AIM OF THE EXERCISE: Write the data out again, character for character, with no images.

INFORMATION SUPPLIED:
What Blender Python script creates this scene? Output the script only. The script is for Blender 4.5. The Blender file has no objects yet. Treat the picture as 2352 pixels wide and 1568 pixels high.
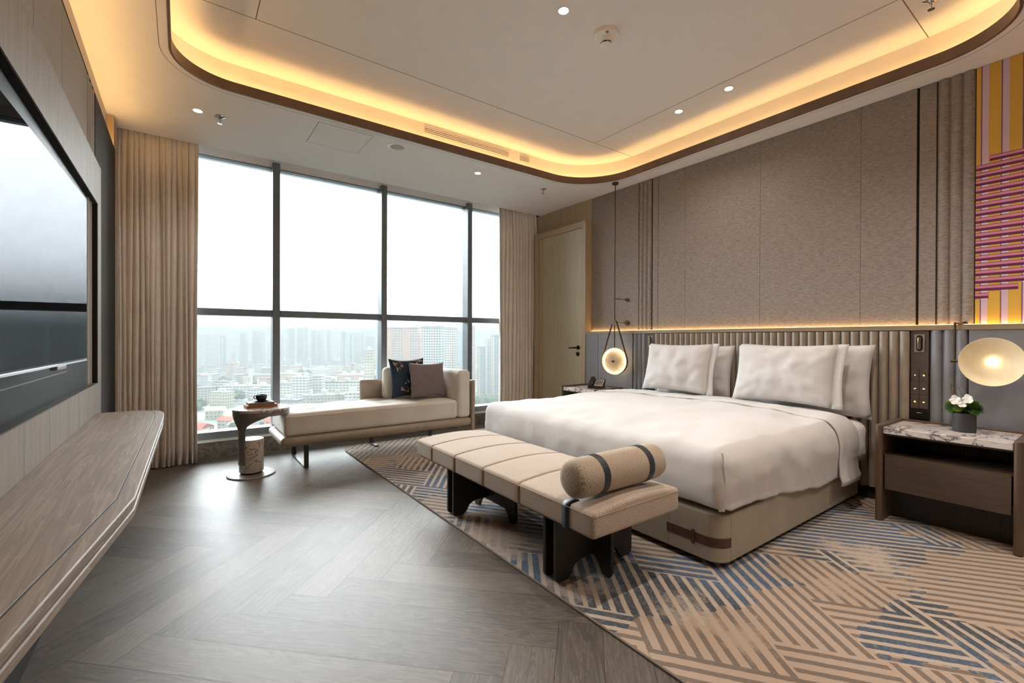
import bpy, bmesh, math, random
from mathutils import Vector, Matrix, noise
random.seed(7)
PI = math.pi
SC = bpy.context.scene
COL = SC.collection
def R(d): return math.radians(d)

# ------------------------------------------------------------------ colour / material helpers
def lin(h):
    h = h.lstrip('#')
    o = []
    for i in (0, 2, 4):
        c = int(h[i:i+2], 16) / 255
        o.append(c / 12.92 if c <= .04045 else ((c + .055) / 1.055) ** 2.4)
    return (o[0], o[1], o[2], 1)

class NT:
    def __init__(s, name):
        s.m = bpy.data.materials.new(name); s.m.use_nodes = True
        s.t = s.m.node_tree; s.t.nodes.clear()
        s.out = s.n('ShaderNodeOutputMaterial')
    def n(s, typ, **kw):
        nd = s.t.nodes.new(typ)
        for k, v in kw.items(): setattr(nd, k, v)
        return nd
    def l(s, a, b): s.t.links.new(a, b)
    def val(s, sock, v):
        if hasattr(v, 'is_linked') or isinstance(v, bpy.types.NodeSocket): s.l(v, sock)
        else: sock.default_value = v
    def math(s, op, a, b=None, c=None):
        nd = s.n('ShaderNodeMath', operation=op)
        s.val(nd.inputs[0], a)
        if b is not None: s.val(nd.inputs[1], b)
        if c is not None: s.val(nd.inputs[2], c)
        return nd.outputs[0]
    def mix(s, f, a, b):
        nd = s.n('ShaderNodeMix', data_type='RGBA')
        s.val(nd.inputs[0], f); s.val(nd.inputs[6], a); s.val(nd.inputs[7], b)
        return nd.outputs[2]
    def coord(s, kind='Object', scale=(1, 1, 1), rot=(0, 0, 0), loc=(0, 0, 0)):
        tc = s.n('ShaderNodeTexCoord'); mp = s.n('ShaderNodeMapping')
        mp.inputs['Scale'].default_value = scale; mp.inputs['Rotation'].default_value = rot; mp.inputs['Location'].default_value = loc
        s.l(tc.outputs[kind], mp.inputs[0]); return mp.outputs[0]
    def noise(s, vec, scale, detail=3, rough=.5, dist=0):
        nd = s.n('ShaderNodeTexNoise'); s.l(vec, nd.inputs['Vector'])
        nd.inputs['Scale'].default_value = scale; nd.inputs['Detail'].default_value = detail
        nd.inputs['Roughness'].default_value = rough; nd.inputs['Distortion'].default_value = dist
        return nd.outputs[0]
    def ramp(s, f, stops, interp='LINEAR'):
        nd = s.n('ShaderNodeValToRGB'); nd.color_ramp.interpolation = interp
        el = nd.color_ramp.elements
        while len(el) < len(stops): el.new(.5)
        for e, (p, c) in zip(el, stops): e.position = p; e.color = c
        s.l(f, nd.inputs[0]); return nd.outputs[0]
    def bsdf(s, col, rough=.5, metal=0, bump=None, bstr=.3, bdist=.002, **kw):
        b = s.n('ShaderNodeBsdfPrincipled')
        s.val(b.inputs['Base Color'], col); s.val(b.inputs['Roughness'], rough); b.inputs['Metallic'].default_value = metal
        for k, v in kw.items(): s.val(b.inputs[k.replace('_', ' ')], v)
        if bump is not None:
            bp = s.n('ShaderNodeBump'); bp.inputs['Strength'].default_value = bstr; bp.inputs['Distance'].default_value = bdist
            s.l(bump, bp.inputs['Height']); s.l(bp.outputs[0], b.inputs['Normal'])
        s.l(b.outputs[0], s.out.inputs[0]); return b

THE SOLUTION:
What Blender Python script creates this scene? Output the script only. The script is for Blender 4.5. The Blender file has no objects yet. Treat the picture as 2352 pixels wide and 1568 pixels high.
import bpy, bmesh, math, random
from mathutils import Vector, Matrix, noise
random.seed(7)
PI = math.pi
SC = bpy.context.scene
COL = SC.collection
def R(d): return math.radians(d)

# ------------------------------------------------------------------ colour / material helpers
def lin(h):
    h = h.lstrip('#')
    o = []
    for i in (0, 2, 4):
        c = int(h[i:i+2], 16) / 255
        o.append(c / 12.92 if c <= .04045 else ((c + .055) / 1.055) ** 2.4)
    return (o[0], o[1], o[2], 1)

class NT:
    def __init__(s, name):
        s.m = bpy.data.materials.new(name); s.m.use_nodes = True
        s.t = s.m.node_tree; s.t.nodes.clear()
        s.out = s.n('ShaderNodeOutputMaterial')
    def n(s, typ, **kw):
        nd = s.t.nodes.new(typ)
        for k, v in kw.items(): setattr(nd, k, v)
        return nd
    def l(s, a, b): s.t.links.new(a, b)
    def val(s, sock, v):
        if hasattr(v, 'is_linked') or isinstance(v, bpy.types.NodeSocket): s.l(v, sock)
        else: sock.default_value = v
    def math(s, op, a, b=None, c=None):
        nd = s.n('ShaderNodeMath', operation=op)
        s.val(nd.inputs[0], a)
        if b is not None: s.val(nd.inputs[1], b)
        if c is not None: s.val(nd.inputs[2], c)
        return nd.outputs[0]
    def mix(s, f, a, b):
        nd = s.n('ShaderNodeMix', data_type='RGBA')
        s.val(nd.inputs[0], f); s.val(nd.inputs[6], a); s.val(nd.inputs[7], b)
        return nd.outputs[2]
    def coord(s, kind='Object', scale=(1, 1, 1), rot=(0, 0, 0), loc=(0, 0, 0)):
        tc = s.n('ShaderNodeTexCoord'); mp = s.n('ShaderNodeMapping')
        mp.inputs['Scale'].default_value = scale; mp.inputs['Rotation'].default_value = rot; mp.inputs['Location'].default_value = loc
        s.l(tc.outputs[kind], mp.inputs[0]); return mp.outputs[0]
    def noise(s, vec, scale, detail=3, rough=.5, dist=0):
        nd = s.n('ShaderNodeTexNoise'); s.l(vec, nd.inputs['Vector'])
        nd.inputs['Scale'].default_value = scale; nd.inputs['Detail'].default_value = detail
        nd.inputs['Roughness'].default_value = rough; nd.inputs['Distortion'].default_value = dist
        return nd.outputs[0]
    def ramp(s, f, stops, interp='LINEAR'):
        nd = s.n('ShaderNodeValToRGB'); nd.color_ramp.interpolation = interp
        el = nd.color_ramp.elements
        while len(el) < len(stops): el.new(.5)
        for e, (p, c) in zip(el, stops): e.position = p; e.color = c
        s.l(f, nd.inputs[0]); return nd.outputs[0]
    def bsdf(s, col, rough=.5, metal=0, bump=None, bstr=.3, bdist=.002, **kw):
        b = s.n('ShaderNodeBsdfPrincipled')
        s.val(b.inputs['Base Color'], col); s.val(b.inputs['Roughness'], rough); b.inputs['Metallic'].default_value = metal
        for k, v in kw.items(): s.val(b.inputs[k.replace('_', ' ')], v)
        if bump is not None:
            bp = s.n('ShaderNodeBump'); bp.inputs['Strength'].default_value = bstr; bp.inputs['Distance'].default_value = bdist
            s.l(bump, bp.inputs['Height']); s.l(bp.outputs[0], b.inputs['Normal'])
        s.l(b.outputs[0], s.out.inputs[0]); return b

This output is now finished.